Recent elections give the lie to the notion that America wants fiery liberal activists to run the country — an idea put forth mainly by fiery liberal activists. It turns out that even Democrats don’t necessarily want them.
Consider a recent House primary race in Illinois. If there is any Democrat a liberal might want to see the last of, it’s Chicago-area Rep. Dan Lipinski. Lipinski voted against the Affordable Care Act because of the mandate requiring employers to cover birth control. (Let the record show that he’s since opposed Republican efforts to kill Obamacare.)
Lipinski’s Democratic opponent, Marie Newman, had the ardent backing of progressive activists, including Bernie Sanders. But Lipinski won, albeit by a hair. Blue-collar voters stuck with him.
For all the talk of how the Democratic Party’s “energy” comes from the left, ballot counts indicate that voters generally prefer what we call “the center.” Nothing wrong with more radical contenders giving it a try, but in the end, the voters decide. Most Democrats aren’t looking for a revolution. They want health care, good wages and a decent education for their children.
On the issues, there was actually very little difference between Hillary Clinton and Sanders in 2016. It was pose, with Clinton coming off as moderate and Sanders as firebrand. When the primary-season dust cleared, Clinton had amassed 3.7 million more votes than Sanders.
Some Sanders disciples persist in waving the bloody shirt. They argue that their man lost because the Democratic leadership helped Clinton. They are not wrong about the favoritism, but they ignore the thumbs that pressed on Bernie’s scale. His strength came in the caucuses, time-consuming affairs that empower activists, not ordinary Democrats. In Washington state, which ran both caucuses and a primary, Sanders won the former and Clinton the latter.

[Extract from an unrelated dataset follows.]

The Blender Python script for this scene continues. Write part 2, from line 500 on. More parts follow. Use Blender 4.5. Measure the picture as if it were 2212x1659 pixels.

Television thrives on spectacle, deeming crowds of cheering supporters as measures of grass-roots support. Recall the wall-to-wall coverage of Sanders’ torchlight parade in Greenwich Village as harbinger of an upset. Six days later, Clinton won the New York primary by nearly 16 percentage points.
The left wing reveres Zephyr Teachout, the ultimate Berniecrat. Come the 2016 general election, though, Teachout lost her congressional race to a Republican in a district just north of New York City and in a state where Clinton bested Donald Trump by over 22 points.
Last month in California, activists denied Sen. Dianne Feinstein her party’s endorsement at the state convention. The political media began cogitating on “Feinstein’s troubles,” declaring her setback as evidence of California’s shift to the left. More accurately, it was activists being active at the state convention. After all, a recent Public Policy Institute of California poll had Feinstein ahead of her leading challenger, Kevin de Leon, by almost 30 points among likely voters.
A few left-wing purists did not rejoice at Democrat Conor Lamb’s victory in a southwestern Pennsylvania district that backed Trump by 20 points. He had veered from liberal orthodoxy on a few issues, which, truth be told, helped him win. A writer in Rolling Stone worried that Democrats like Lamb will deflate the sensitive leftists in “the Resistance.”
Some resistance. When Democrat Ralph Northam was fighting in a close race for the Virginia governorship last year, Sanders’ Our Revolution advocacy group refused to endorse him. Northam’s sin? Expressing a skepticism toward sanctuary cities, which Americans share by large majorities.
Some on the left prefer the dramatics of agitating over the grind of winning elections, and that’s their right. But Democrats should regard them less as threats and more as useless. Democrats need to go after the people, not necessarily those who voted for Trump in 2016, but for Lamb in 2018. That’s how the Trump era will end.